Вы смеётесь теперь слову «элитный». 15 лет назад им кишела вся реклама, все пресс-релизы дорогих продуктов рынка роскоши. Мы составили словарь «запретных» слов Robb Report, и «элитный» открывало этот список.
Мы не были пророками — скорее экзорцистами. Мы изгоняли время «загула» русской цивилизации. В нашем небольшом, но совсем не скромном журнале мы возвращали достоинство русскому языку, не дожидаясь никаких заседаний в Кремле по этому поводу. Заседания пришли много позже. Мы как могли, в меру своих сил, тихонько переворачивали передний край потребительского фронта с дурной головы на ноги, служили этой голове вытрезвителем. Это время, как я уже говорил, теперь принято ругать или в лучшем случае вспоминать с неловкой улыбкой. Кто сегодня отважится спорить не с красотой вещей, не с их вечной соблазнительностью, а с тем, что вещи следует описывать через человека, а не человека через вещи?
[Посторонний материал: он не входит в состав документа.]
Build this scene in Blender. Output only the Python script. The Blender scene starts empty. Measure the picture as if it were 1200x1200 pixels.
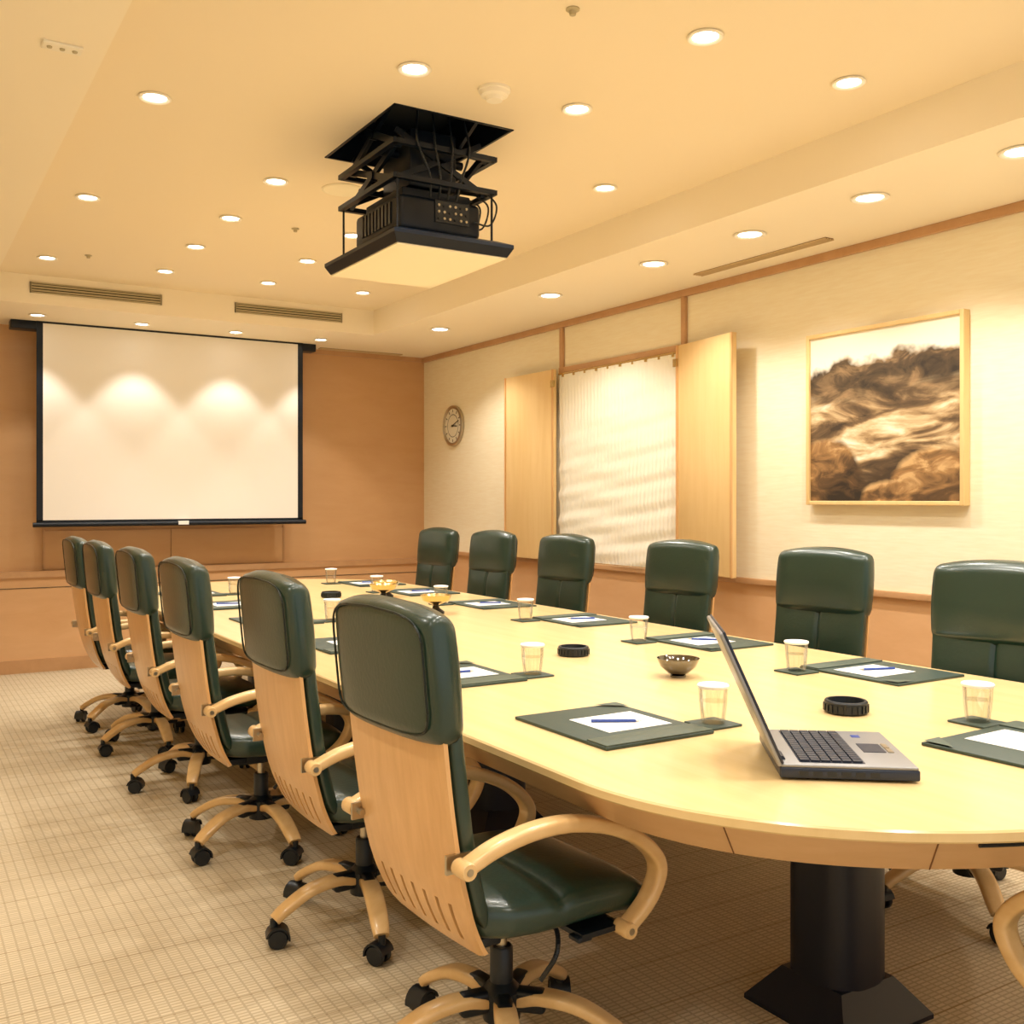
import bpy, bmesh, math, random
from mathutils import Vector, Matrix
random.seed(3)
C=bpy.context.scene.collection
pi=math.pi
# ---------------------------------------------------------------- materials
def s2l(c):
    return tuple(((x/255)/12.92 if x/255<=0.04045 else ((x/255+0.055)/1.055)**2.4) for x in c)
def newmat(name):
    m=bpy.data.materials.new(name); m.use_nodes=True
    nt=m.node_tree; b=nt.nodes['Principled BSDF']
    return m,nt,b
def plain(name,col,rough=.5,metal=0,bump=0,bscale=200,spec=.5,coat=0,emis=None,estr=0):
    m,nt,b=newmat(name)
    b.inputs['Base Color'].default_value=(*s2l(col),1)
    b.inputs['Roughness'].default_value=rough
    b.inputs['Metallic'].default_value=metal
    b.inputs['Specular IOR Level'].default_value=spec
    b.inputs['Coat Weight'].default_value=coat
    b.inputs['Coat Roughness'].default_value=.2
    if emis:
        b.inputs['Emission Color'].default_value=(*s2l(emis),1)
        b.inputs['Emission Strength'].default_value=estr
    tc=nt.nodes.new('ShaderNodeTexCoord')
    n=nt.nodes.new('ShaderNodeTexNoise'); n.inputs['Scale'].default_value=bscale
    nt.links.new(tc.outputs['Object'],n.inputs['Vector'])
    if bump:
        bp=nt.nodes.new('ShaderNodeBump'); bp.inputs['Strength'].default_value=bump; bp.inputs['Distance'].default_value=.002
        nt.links.new(n.outputs['Fac'],bp.inputs['Height']); nt.links.new(bp.outputs['Normal'],b.inputs['Normal'])
    return m
def wood(name,c1,c2,scale=(1,1,1),rough=.35,k=6,coat=0,spec=.5,lowk=0.25):
    m,nt,b=newmat(name); N=nt.nodes; L=nt.links
    tc=N.new('ShaderNodeTexCoord'); mp=N.new('ShaderNodeMapping'); mp.inputs['Scale'].default_value=scale
    L.new(tc.outputs['Object'],mp.inputs['Vector'])
    n=N.new('ShaderNodeTexNoise'); n.inputs['Scale'].default_value=k; n.inputs['Detail'].default_value=8; n.inputs['Roughness'].default_value=.65; n.inputs['Distortion'].default_value=.4
    L.new(mp.outputs['Vector'],n.inputs['Vector'])
    n2=N.new('ShaderNodeTexNoise'); n2.inputs['Scale'].default_value=lowk*k; n2.inputs['Detail'].default_value=2
    L.new(mp.outputs['Vector'],n2.inputs['Vector'])
    mx=N.new('ShaderNodeMix'); mx.inputs['Factor'].default_value=.4
    L.new(n.outputs['Fac'],mx.inputs[2]); L.new(n2.outputs['Fac'],mx.inputs[3])
    r=N.new('ShaderNodeValToRGB'); r.color_ramp.elements[0].position=.35; r.color_ramp.elements[1].position=.65
    r.color_ramp.elements[0].color=(*s2l(c2),1); r.color_ramp.elements[1].color=(*s2l(c1),1)
    L.new(mx.outputs[0],r.inputs['Fac']); L.new(r.outputs['Color'],b.inputs['Base Color'])
    b.inputs['Roughness'].default_value=rough; b.inputs['Coat Weight'].default_value=coat; b.inputs['Coat Roughness'].default_value=.15
    b.inputs['Specular IOR Level'].default_value=spec
    return m
M={}
M['ceil']=plain('ceiling_soffit_lit',(250,238,214),.85,bump=.05)  # soffit catching more light than the tray, put into its colour
M['ceil2']=plain('ceiling_tray_shaded',(245,230,201),.85,bump=.05)  # same ceiling, its shade beside the soffit edge put into the colour
def wallcloth():
    m,nt,b=newmat('wall_cloth'); N=nt.nodes; L=nt.links
    tc=N.new('ShaderNodeTexCoord'); mp=N.new('ShaderNodeMapping'); mp.inputs['Scale'].default_value=(3,3,30)
    L.new(tc.outputs['Object'],mp.inputs['Vector'])
    n=N.new('ShaderNodeTexNoise'); n.inputs['Scale'].default_value=3; n.inputs['Detail'].default_value=6
    L.new(mp.outputs['Vector'],n.inputs['Vector'])
    r=N.new('ShaderNodeValToRGB'); r.color_ramp.elements[0].position=.3; r.color_ramp.elements[1].position=.7
    r.color_ramp.elements[0].color=(*s2l((247,234,202)),1); r.color_ramp.elements[1].color=(*s2l((252,242,214)),1)
    L.new(n.outputs['Fac'],r.inputs['Fac']); L.new(r.outputs['Color'],b.inputs['Base Color'])
    bp=N.new('ShaderNodeBump'); bp.inputs['Strength'].default_value=.12; bp.inputs['Distance'].default_value=.003
    L.new(n.outputs['Fac'],bp.inputs['Height']); L.new(bp.outputs['Normal'],b.inputs['Normal'])
    b.inputs['Roughness'].default_value=.85
    return m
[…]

Однако спор о том, можно ли было прожить то время иначе, — заведомо пустой спор. Оно было неминуемо и неотвратимо. Сегодняшние нравственная строгость, едва ли не избыточная идейность и упорядоченность России, пришедшие в нашу жизнь плавно и подспудно, а вовсе не после резкого переворачивания листка календаря на 24 февраля 2022 года, были бы совершенно невозможны без консюмеристского умопомрачения конца нулевых. Как поздний Толстой — моральный наставник мира — не состоялся бы без былых своих загулов в публичных домах Петербурга и Москвы. «Широк человек, слишком даже широк, я бы сузил», — ехидничал о русских Достоевский устами своего героя. Не-а, не получается. Широк и его превосходный метаболизм.